May 27 (SeeNews) - Ruling centre-right Croatian Democratic Union (HDZ) won Sunday's European Parliament elections in the country as expected but it will have only four parliament seats, the same number as its biggest rival, the Social Democratic Party (SDP), data from the state electoral commission (DIP) showed on Monday.
The data is based on all votes counted, DIP said, adding that voter turnout was 29.85%, up from 25.24% in the previous European Parliament (EP) elections held in 2014.
HDZ won 22.72% of the votes, followed by SDP with 18.71%. Prior to the vote, most polling agencies predicted somewhat bigger gains for HDZ that would translate into five seats, along with somewhat smaller percentage for SDP that would give the party three seats.
Sunday's tight outcome, however, might put pressure on HDZ and its junior partners in the Croatian government coalition - national minority parties and the Bridge of Independent Lists (Most).
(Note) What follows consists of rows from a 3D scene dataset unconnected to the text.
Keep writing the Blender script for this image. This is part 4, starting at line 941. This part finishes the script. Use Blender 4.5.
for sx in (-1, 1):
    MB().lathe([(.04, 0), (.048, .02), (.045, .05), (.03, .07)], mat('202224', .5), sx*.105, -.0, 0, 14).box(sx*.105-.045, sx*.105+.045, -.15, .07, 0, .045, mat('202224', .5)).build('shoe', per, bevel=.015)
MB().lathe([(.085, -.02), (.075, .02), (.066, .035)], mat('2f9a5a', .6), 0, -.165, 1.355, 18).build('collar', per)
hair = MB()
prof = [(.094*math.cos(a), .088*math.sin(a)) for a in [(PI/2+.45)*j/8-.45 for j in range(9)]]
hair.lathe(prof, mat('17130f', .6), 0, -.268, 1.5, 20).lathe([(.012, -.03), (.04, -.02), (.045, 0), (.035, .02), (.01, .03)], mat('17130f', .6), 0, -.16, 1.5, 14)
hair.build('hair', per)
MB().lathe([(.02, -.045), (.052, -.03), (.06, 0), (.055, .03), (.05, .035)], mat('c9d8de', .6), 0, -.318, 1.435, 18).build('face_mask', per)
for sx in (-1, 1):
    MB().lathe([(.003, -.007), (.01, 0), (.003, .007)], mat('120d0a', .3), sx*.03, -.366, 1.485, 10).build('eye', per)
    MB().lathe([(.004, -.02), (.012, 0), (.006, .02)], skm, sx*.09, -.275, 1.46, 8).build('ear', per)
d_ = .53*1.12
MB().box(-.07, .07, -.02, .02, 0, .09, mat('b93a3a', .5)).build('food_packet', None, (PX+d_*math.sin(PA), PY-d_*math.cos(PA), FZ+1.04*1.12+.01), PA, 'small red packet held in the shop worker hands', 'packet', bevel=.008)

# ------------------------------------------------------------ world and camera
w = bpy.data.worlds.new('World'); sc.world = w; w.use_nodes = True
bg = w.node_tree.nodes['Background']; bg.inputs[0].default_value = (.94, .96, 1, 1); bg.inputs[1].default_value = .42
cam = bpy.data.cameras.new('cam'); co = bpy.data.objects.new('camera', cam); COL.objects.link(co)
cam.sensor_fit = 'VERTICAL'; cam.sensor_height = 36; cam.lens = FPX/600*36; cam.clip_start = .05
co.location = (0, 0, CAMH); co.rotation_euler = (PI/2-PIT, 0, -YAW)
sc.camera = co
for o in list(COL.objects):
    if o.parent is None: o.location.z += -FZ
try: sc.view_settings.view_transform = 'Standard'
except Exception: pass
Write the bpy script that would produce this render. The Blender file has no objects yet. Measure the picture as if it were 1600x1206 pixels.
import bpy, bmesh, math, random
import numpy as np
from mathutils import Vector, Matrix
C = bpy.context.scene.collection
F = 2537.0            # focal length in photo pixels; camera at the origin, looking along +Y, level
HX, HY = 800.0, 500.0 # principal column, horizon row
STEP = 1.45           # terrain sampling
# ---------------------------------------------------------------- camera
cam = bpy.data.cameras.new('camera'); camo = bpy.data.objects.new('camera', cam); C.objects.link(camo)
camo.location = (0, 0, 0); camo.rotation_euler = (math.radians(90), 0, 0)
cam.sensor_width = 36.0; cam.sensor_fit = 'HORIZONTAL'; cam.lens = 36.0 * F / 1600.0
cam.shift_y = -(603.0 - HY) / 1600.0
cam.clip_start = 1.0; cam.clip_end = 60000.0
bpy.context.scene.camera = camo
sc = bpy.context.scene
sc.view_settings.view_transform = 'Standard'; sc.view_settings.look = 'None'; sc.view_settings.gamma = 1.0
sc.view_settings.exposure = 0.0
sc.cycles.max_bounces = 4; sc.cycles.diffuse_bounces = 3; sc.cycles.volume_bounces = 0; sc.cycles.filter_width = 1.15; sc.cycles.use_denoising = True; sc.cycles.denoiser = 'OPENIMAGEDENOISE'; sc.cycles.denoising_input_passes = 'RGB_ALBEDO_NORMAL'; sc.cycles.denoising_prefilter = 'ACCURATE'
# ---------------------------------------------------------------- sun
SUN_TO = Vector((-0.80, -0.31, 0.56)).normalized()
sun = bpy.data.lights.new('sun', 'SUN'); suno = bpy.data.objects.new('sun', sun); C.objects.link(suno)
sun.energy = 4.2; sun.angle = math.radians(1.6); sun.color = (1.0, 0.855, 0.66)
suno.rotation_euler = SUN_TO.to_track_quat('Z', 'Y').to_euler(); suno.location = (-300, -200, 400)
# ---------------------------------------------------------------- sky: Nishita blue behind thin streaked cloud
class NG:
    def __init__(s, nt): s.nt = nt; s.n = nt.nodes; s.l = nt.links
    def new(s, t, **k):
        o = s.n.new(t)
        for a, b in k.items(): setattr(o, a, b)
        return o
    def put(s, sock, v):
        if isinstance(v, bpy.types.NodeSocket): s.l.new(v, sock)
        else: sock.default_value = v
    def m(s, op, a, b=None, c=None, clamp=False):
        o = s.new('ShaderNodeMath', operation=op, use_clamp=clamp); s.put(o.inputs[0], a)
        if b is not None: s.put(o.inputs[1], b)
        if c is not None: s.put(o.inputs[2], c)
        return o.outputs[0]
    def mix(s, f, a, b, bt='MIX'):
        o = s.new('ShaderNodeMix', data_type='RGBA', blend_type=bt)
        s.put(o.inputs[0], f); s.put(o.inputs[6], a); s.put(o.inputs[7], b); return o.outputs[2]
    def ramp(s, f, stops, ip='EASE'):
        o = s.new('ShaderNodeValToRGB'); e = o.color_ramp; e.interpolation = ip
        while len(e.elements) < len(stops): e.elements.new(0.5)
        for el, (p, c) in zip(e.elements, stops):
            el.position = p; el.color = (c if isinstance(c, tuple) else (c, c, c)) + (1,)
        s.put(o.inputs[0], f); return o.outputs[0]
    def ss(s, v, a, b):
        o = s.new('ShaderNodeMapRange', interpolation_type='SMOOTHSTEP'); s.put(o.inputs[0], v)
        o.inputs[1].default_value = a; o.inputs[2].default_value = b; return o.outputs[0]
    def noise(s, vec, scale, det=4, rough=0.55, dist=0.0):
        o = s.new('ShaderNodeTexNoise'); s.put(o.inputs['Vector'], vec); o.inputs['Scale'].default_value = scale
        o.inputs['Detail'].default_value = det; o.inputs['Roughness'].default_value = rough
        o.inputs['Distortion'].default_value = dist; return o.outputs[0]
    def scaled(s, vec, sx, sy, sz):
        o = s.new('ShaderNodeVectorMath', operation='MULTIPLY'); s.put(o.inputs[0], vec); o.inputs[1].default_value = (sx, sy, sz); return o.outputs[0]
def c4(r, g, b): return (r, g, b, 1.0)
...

The latter failed to grab the predicted one MEP seat on Sunday.
On the other hand, SDP's better-than-expected performance strengthens its position at home, considering this was the first time since 2011 it has run in elections independently, outside coalitions.
In the new European Parliament, Croatia will hold 11 seats, which will climb to 12 once the UK leaves the European Union. The country controls 11 seats in the outgoing parliament.
In the previous European elections in 2014, HDZ and SDP both competed as part of larger coalitions. Back then, the coalition around HDZ won six European Parliament seats (including four for HDZ), while the SDP-led alliance won four seats (two of them going to SDP) and one seat went to green centre-left Sustainable Development of Croatia (ORaH).
In Sunday's vote, third came right-wing Croatian Sovereignists (HRAST) with 8.52% and one seat. Fourth is the independent alliance around former judge Mislav Kolakusic, which has beaten expectations and is considered an election surprise with its 7.89% and one seat. Follow populist Zivi Zid with 5.66% and the newly-formed centre-left Amsterdam Coalition (AMS) with 5.19% - both securing one seat each. Those four parties will send their representative in the EP for the first time.
No other party, coalition nor independent candidate passed the 5%-threshold Croatia has set for the European elections.
This was the second time Croatians went to cast their vote in European elections after the country joined the EU in July 2013 under the governance of an SDP-led coalition.
Some 3.8 million Croatian voters were eligible to vote and choose among 396 candidates in Sunday's elections.
Croatia's European Commissioner in the outgoing Juncker-led Commission is SDP's Neven Mimica who is in charge of consumer protection.